Expectations For 2017:

This season will be a transition year for the Milwaukee Brewers as they continue to build their core and look to make more deals for young talent. Trading Ryan Braun probably still remains a high priority, but it’s not going to go the way of moving him just to move him. The right deal would have to come along, and if one had to guess, you’d have to think they would take less than full value. They haven’t gotten anywhere near the offer they’re looking for and that is why Braun is still a Brewer. Braun, of course, is owed $76 million through 2020 with a mutual option for $15 million in 2021 with a $4 million buyout. While they may not be ready to be a truly competitive team, they will be a team worth watching with guys like Villar, Broxton, and a developing Arcia. They could very well surprise baseball if they can hit for more contact and the starting rotation improves, but barring a big surprise, they are still probably two years away from real competitive baseball.

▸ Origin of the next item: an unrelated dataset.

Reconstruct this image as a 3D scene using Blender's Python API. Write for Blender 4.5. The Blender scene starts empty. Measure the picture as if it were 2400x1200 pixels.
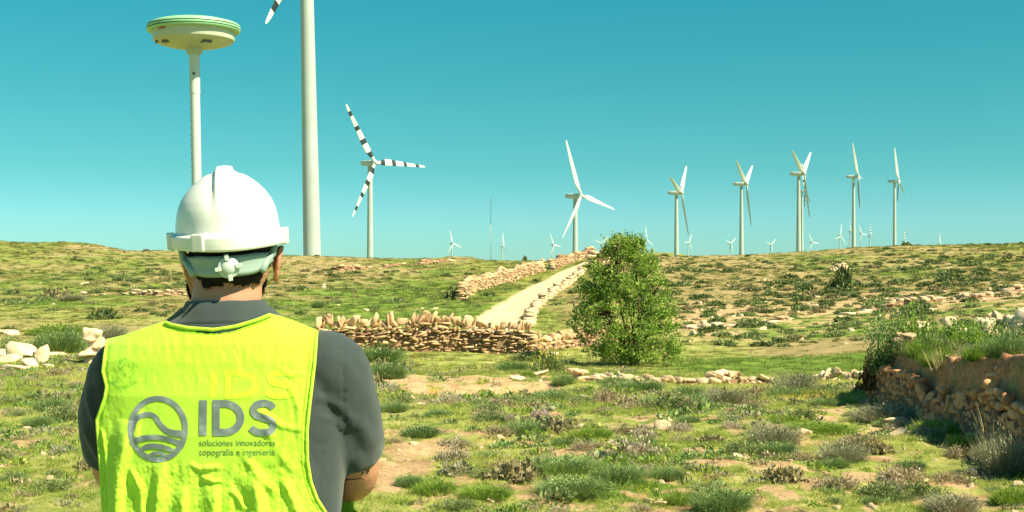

The Milwaukee Brewers have spent the last four years building a top five farm system in baseball, which arguably, is the top farm system in all of baseball. The trade of Johnathan Lucroy last year was a huge add to an already good system, bringing Luis Ortiz and Lewis Brinson in return from the Texas Rangers. Trading Ryan Braun needs to happen for this team, but there needs to be fair value. The very talented, young trio of Jonathan Villar, Keon Broxton, and Orlando Arcia bring a lot to the table and are a very integral part of the Brewer’s success now and in the future. The bullpen looks like it should be solid with the addition of Neftali Feliz, but the starting rotation has question marks. With Matt Garza not being able to stay healthy or productive, and questions surrounding the back-end, even a repeat from Guerra and continued improvement from Zach Davies won’t be enough. The Brewers will stay on the rebuild track and look to really compete in the next couple of years.